Northern Michigan proved early this season they could score.
Netting 10 goals in a nonconference series will easily bolster that reputation.
But as goals giveth, goals can taketh away.
In that same series with UMD, the Wildcats let the Bulldogs outscore them 13-10, failing to win either game (they tied 5-5 Friday before losing 8-5 Saturday).
That failure to limit goals frustrated the Wildcats in their first eight games. Coming into last weekend’s series against Upper Peninsula rivals Lake Superior State, they were 1-6-1, with their lone win being a 4-1 victory against Ferris State on Oct. 28.
But now, NMU coach Grant Potulny thinks his team might have turned a corner. The Wildcats swept the visiting Lakers and took five conference points thanks to a 6-4 win on Friday and a 4-3 overtime win Saturday.
“I thought it was a step in the right direction,” Potulny said during his media conference on Tuesday. “You know, I’m a little disappointed we didn’t close the game out on Saturday, and I thought the whole third period we were on our heels a little bit. It would have been nice to close a game out there, but you win the game and that’s the goal, is to find a way to win because then it builds some momentum.”
In both games of the series, it appeared as though the Wildcats were going to allow a third-period lead to go to waste, but both times they were able to recover. In Friday’s game, NMU had led 3-2 going into the final frame but LSSU’s Harrison Roy and Dawson Tritt each scored in the first four minutes of the third to go up 4-3.
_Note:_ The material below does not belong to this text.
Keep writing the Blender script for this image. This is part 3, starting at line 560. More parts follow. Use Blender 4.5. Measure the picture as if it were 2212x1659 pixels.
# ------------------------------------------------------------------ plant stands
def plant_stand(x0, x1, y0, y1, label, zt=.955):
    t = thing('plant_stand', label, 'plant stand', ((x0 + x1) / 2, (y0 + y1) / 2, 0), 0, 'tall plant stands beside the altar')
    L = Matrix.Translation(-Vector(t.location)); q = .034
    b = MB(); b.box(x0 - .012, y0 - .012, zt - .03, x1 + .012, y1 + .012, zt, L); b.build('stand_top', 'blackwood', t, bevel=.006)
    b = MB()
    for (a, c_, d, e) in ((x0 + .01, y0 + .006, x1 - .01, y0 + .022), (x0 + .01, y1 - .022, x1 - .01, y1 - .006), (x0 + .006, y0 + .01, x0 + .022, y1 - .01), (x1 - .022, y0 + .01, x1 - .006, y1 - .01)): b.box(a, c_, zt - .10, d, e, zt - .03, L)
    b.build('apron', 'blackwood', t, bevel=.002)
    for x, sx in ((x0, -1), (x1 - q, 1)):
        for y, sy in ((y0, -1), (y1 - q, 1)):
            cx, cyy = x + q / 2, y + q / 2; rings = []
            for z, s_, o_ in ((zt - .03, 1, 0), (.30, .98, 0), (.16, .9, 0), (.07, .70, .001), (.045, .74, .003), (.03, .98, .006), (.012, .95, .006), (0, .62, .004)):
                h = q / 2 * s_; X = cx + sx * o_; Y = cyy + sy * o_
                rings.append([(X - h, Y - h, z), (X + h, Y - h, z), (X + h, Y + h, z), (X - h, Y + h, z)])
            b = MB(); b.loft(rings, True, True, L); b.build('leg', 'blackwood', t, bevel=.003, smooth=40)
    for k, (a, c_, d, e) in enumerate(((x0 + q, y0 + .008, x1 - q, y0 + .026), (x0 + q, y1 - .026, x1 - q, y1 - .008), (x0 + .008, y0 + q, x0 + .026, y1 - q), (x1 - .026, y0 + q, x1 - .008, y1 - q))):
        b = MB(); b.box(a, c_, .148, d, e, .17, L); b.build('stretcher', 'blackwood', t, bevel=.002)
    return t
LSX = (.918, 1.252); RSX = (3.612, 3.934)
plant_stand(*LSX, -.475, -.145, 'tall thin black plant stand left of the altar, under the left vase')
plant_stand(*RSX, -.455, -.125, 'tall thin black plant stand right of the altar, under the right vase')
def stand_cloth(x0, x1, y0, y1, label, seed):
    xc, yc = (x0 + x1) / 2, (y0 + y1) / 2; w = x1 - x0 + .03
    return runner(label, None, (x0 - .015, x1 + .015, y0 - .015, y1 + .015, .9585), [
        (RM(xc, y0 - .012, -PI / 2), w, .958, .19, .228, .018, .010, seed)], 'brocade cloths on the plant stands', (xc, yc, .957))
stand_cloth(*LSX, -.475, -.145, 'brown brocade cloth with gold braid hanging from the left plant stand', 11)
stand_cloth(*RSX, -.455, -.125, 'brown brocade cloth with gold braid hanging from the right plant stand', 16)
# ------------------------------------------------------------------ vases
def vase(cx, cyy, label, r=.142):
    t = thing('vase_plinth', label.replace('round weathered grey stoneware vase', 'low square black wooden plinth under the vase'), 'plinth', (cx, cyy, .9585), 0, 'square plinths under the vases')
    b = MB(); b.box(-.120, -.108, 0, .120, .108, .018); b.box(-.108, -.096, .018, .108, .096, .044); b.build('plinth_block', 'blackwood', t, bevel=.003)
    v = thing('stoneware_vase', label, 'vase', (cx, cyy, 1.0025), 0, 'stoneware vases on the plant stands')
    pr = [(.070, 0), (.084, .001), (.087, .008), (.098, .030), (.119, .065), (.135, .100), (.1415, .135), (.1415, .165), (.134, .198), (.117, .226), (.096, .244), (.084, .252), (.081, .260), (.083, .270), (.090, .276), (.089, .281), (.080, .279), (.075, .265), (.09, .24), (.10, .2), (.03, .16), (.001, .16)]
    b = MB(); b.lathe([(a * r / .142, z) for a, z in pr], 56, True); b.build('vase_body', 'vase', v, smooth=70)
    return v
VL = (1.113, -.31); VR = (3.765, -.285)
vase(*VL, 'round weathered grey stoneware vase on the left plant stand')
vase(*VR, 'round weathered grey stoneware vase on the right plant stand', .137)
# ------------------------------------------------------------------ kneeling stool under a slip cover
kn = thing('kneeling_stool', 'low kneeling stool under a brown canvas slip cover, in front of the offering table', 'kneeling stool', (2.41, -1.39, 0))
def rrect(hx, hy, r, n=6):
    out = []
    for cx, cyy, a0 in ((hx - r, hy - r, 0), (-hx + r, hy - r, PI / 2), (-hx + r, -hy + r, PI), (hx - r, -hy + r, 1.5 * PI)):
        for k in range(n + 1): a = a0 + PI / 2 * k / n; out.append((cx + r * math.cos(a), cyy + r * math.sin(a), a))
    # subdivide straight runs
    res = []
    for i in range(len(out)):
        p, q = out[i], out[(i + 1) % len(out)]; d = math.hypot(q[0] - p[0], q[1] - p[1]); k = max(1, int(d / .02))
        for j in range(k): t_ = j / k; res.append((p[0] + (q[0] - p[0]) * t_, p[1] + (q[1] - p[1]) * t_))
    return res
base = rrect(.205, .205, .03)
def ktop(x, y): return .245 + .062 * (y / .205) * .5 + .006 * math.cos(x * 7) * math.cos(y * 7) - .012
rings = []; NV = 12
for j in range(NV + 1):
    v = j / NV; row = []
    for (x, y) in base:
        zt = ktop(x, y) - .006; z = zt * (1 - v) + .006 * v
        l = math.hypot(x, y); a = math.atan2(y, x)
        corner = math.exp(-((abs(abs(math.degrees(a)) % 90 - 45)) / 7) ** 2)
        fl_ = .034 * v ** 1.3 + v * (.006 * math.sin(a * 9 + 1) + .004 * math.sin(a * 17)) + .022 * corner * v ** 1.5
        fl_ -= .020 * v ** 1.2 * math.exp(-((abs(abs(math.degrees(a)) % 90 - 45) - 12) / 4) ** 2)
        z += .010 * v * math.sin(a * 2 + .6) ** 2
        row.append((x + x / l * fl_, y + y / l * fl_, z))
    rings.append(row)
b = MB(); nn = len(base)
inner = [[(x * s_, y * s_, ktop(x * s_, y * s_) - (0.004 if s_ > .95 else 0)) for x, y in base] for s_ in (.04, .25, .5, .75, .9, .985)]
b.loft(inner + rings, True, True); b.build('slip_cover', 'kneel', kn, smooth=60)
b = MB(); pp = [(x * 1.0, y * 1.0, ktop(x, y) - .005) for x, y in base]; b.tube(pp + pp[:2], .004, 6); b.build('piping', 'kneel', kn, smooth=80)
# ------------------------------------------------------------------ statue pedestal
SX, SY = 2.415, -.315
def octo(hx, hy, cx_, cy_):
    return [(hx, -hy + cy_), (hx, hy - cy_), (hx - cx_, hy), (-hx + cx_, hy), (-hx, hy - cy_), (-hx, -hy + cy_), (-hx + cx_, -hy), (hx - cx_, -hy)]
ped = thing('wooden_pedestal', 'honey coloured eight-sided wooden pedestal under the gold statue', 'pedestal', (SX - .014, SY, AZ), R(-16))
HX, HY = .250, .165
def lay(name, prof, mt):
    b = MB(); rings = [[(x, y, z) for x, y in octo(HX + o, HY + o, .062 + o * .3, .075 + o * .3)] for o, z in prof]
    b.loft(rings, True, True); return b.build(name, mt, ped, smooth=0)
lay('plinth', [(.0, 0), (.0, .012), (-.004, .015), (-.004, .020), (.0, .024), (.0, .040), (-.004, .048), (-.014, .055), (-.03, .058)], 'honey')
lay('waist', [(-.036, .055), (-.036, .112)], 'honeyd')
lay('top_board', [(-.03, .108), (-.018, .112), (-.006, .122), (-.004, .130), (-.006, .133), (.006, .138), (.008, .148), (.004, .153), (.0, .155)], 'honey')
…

However, NMU captain Artem Shlaine didn’t allow the lead to stay very long. He scored his second goal 36 seconds after Tritt’s, tying it again, then earned his first career hat trick with what turned out to be the game-winning goal with eight minutes to go. NMU added an empty netter later to secure the win.
On Saturday, Kristoff Papp gave the Wildcats a 3-2 lead early in the third period but LSSU’s Jared Wescott scored an extra attacker goal with less than 35 seconds to go to tie it up and force overtime; NMU defenseman Josh Zinger secured the victory a minute into overtime.
Shlaine said after his hat trick on Friday that the Wildcats had struggled to mount responses earlier in the season and didn’t have a ton of pushback when things didn’t go their way. Against LSSU, that changed.
“I think it’s a process, and we were struggling with it in our first eight games,” Shlaine said Friday night. “We just couldn’t respond to goals, or maybe if we’d score, (the other team would) respond with the next shift. So I think it starts with practice. … we’re doing different little drills, focused on protecting the lead, trying to score and respond. I think today it showed. I really liked how we came back in that situation.”
Perhaps some of the Wildcats’ success against LSSU comes down to better chemistry. Papp, Shaine, and senior Andre Ghantous have been extremely prolific for NMU (they have combined for 12 goals and 35 points) but having them playing on the same line wasn’t necessarily generating scoring from other players. The three had played together against St. Thomas the weekend before, and the result was a series sweep in which the Wildcats scored just three goals. So against the Lakers, Potulny moved Ghantous – who is the NCAA’s active career men’s points leader – onto a line with Jack Perbix and Mikey Collela, while playing freshman Kevin Marx Noren with Papp and Shaine.
The result was a success: Collela scored his first goal of the season against the Lakers, while Marx Noren added three assists. Down the lineup, there were also some scoring improvements: Connor Eddy and Max Van Unen both scored their first goals of the season.
“We’re kind of still trying to find ‘D’ pairs and lines and some continuity,” Potulny said. “Part of that is because of injury, part of it’s just trying to find that right balance. Hopefully we’re getting a couple guys back this week, but we also might be losing a guy or two, so that carousel will also continue a little bit.”
Potulny hopes to keep some of that consistency and continuity going as they host Alaska this weekend. The Nanooks are 6-3-1 and No. 10 in the Pairwise, with signature wins against St. Cloud State and Michigan Tech.
For the Wildcats, one of their last chances to improve their nonconference record before conference play begins. They’re 3-6-1 overall but just 0-3-1 in their other two nonconference series (they played Minnesota Duluth and Arizona State to start the season).
“They’re a good team,” Potulny said of the Nanooks. “They’re 10th in the pairwise, you know, they just missed getting in the tournament last year, and their coaching staff does a really good job. They’re 6-1-1 in their last eight. They’re a very well-coached team and stingy defensively, and they find ways to generate offense by playing the same way we want to play. It’s almost a little bit like looking in the mirror, and I think whatever team can do it better is going to be the team on top.”